OBJECTIVE
Begin at the top of the records below and return each line exactly through the line with "from mathutils import Vector, Matrix, noise". Skip pictures.

EXERCISE INPUT

>> start

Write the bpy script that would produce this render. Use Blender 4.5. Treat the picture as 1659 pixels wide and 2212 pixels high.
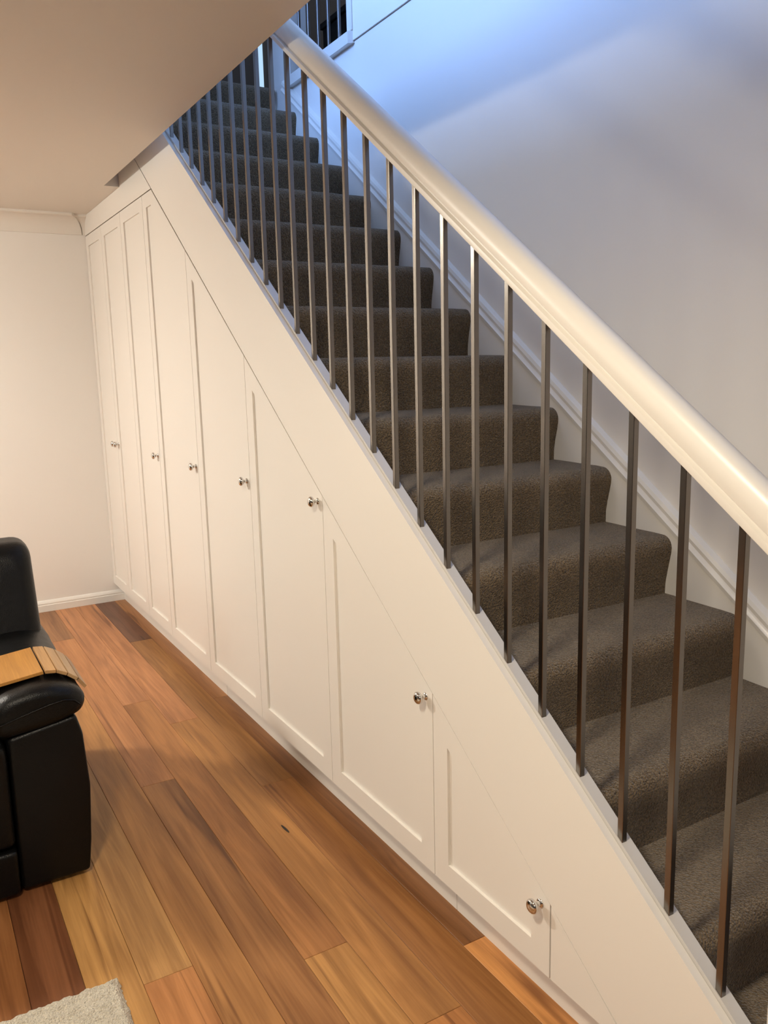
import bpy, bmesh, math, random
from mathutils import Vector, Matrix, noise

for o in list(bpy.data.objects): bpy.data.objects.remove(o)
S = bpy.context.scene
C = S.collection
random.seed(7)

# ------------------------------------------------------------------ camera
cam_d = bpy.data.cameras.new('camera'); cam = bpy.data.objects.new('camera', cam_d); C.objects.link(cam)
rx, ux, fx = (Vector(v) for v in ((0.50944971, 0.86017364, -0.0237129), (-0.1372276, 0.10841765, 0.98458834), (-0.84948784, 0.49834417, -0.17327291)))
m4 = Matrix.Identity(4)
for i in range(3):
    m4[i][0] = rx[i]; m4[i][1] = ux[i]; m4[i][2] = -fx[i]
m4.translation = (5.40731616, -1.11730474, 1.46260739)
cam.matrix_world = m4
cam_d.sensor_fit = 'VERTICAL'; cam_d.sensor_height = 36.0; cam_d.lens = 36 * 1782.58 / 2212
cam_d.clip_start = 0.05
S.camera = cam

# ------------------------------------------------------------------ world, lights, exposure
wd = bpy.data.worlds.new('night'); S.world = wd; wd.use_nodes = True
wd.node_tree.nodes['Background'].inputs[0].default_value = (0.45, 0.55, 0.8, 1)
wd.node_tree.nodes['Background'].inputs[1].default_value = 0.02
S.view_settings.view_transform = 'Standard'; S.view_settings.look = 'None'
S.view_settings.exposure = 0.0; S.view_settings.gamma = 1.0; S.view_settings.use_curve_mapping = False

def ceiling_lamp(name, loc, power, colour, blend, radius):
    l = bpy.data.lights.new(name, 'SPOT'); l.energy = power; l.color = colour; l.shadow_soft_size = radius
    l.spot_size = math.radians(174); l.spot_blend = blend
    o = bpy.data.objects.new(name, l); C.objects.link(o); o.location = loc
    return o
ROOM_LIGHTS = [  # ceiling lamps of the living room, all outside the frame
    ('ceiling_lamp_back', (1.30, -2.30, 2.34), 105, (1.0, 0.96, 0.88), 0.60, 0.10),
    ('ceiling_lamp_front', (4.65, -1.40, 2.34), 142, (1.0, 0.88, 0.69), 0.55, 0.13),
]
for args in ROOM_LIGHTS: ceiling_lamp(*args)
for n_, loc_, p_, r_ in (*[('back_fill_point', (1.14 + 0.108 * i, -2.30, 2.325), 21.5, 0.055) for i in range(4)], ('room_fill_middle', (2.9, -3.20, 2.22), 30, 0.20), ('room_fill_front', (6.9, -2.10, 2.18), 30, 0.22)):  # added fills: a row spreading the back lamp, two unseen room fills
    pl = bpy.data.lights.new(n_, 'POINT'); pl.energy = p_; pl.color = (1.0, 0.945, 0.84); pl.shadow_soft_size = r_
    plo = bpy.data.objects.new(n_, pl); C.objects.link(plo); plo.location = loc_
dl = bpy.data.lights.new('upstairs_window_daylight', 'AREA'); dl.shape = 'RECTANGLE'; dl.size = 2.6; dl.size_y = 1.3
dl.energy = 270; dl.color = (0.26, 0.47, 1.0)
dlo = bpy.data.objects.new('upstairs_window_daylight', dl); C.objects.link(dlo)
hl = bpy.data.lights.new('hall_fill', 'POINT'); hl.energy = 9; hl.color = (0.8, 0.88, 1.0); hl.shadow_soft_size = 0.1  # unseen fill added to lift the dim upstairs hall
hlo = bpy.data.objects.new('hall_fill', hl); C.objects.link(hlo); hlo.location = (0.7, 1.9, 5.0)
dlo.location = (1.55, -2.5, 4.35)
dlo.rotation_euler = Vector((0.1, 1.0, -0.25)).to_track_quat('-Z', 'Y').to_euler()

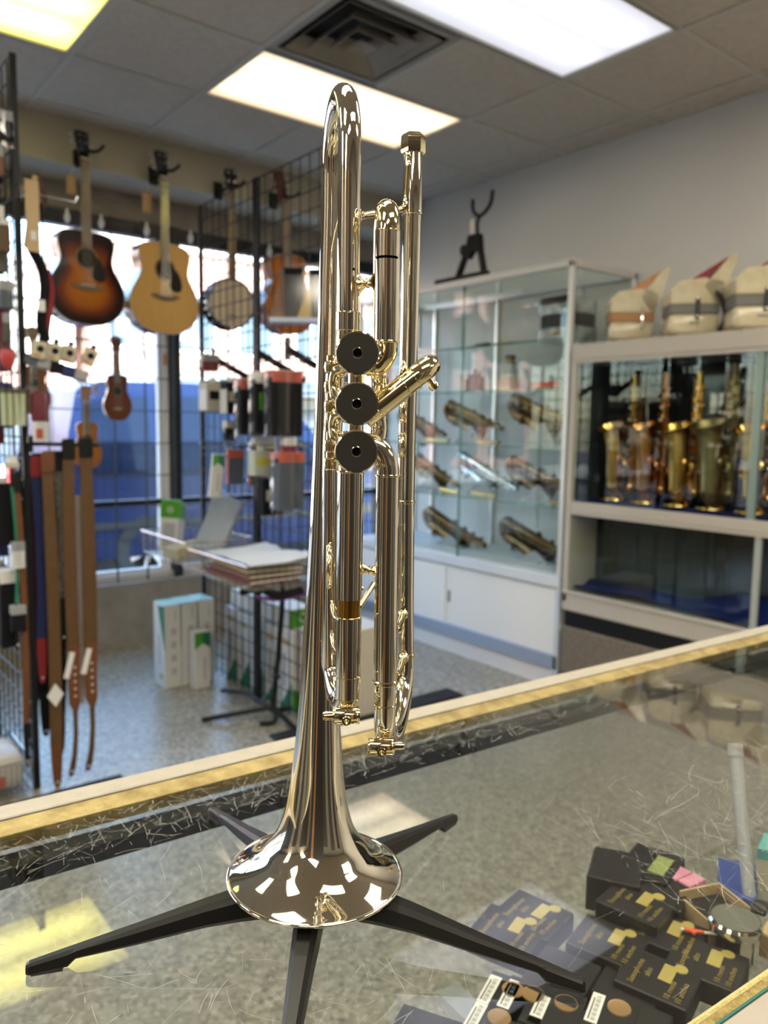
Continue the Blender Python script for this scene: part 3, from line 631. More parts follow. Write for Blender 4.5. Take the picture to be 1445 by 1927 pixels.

>> end

SOLVED EXERCISE
Write the bpy script that would produce this render. Use Blender 4.5. Treat the picture as 1659 pixels wide and 2212 pixels high.
import bpy, bmesh, math, random
from mathutils import Vector, Matrix, noise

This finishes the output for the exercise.